Наконец, изучение творческой лаборатории Тургенева подтверждает справедливое мнение тех исследователей его художественных приемов (Н. М. Гутьяр, А. Мазон, П. Мериме), которые отмечала три фазиса работы писателя над романом: первый - "вынашивание" автором в своей душе главных типов и элементов романа; второй - подготовительная работа: сначала составление биографий отдельных лиц, затем фабула или конспект; третий - связное изложение задуманного. Третий фазис, по терминологии Н. М. Гутьяра, "постройка повестей, архитектурная сторона их"1, являлся самым сложным этапом работы писателя. Именно здесь проявлялась специфика Тургенева как художника, своеобразие его творческой манеры.
1 (Гутьяр Н. М. Иван Сергеевич Тургенев. Юрьев, 1907, с. 263, 269)

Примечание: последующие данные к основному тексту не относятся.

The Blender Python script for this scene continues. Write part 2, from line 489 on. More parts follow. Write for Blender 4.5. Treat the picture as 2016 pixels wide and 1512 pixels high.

Произведения Тургенева пронизывает тонкий лиризм. Палитра его красок многообразна, но в ней нет кричащих контрастов. Скорее это стройная система гармоничных полутонов, едва уловимых нюансов. "Лира и муза - вот ваш инструмент", - писал Гончаров Тургеневу. Звуки тургеневской лиры в высшей степени мелодичны. Особенно это чувствуется в цикле "Стихотворения в прозе", где ритмический фактор играет в повествовании очень важную роль.
"Что можно сказать о всех вообще произведениях Тургенева? - писал Салтыков-Щедрин. - То ли, что после прочтения их легко дышится, легко верится, тепло чувствуется? Что ощущаешь явственно, как нравственный уровень в тебе поднимается, что мысленно благословляешь и любишь автора? Именно это впечатление оставляют после себя эти прозрачные, будто сотканные из воздуха образы, это начало любви и света, во всякой строке бьющее живым ключом"1.
1 (Салтыков-Щедрин. Поли. собр. соч., т. XVIII, с. 144)
И действительно, произведения Тургенева всегда будут служить примером подлинно гуманного, демократического искусства.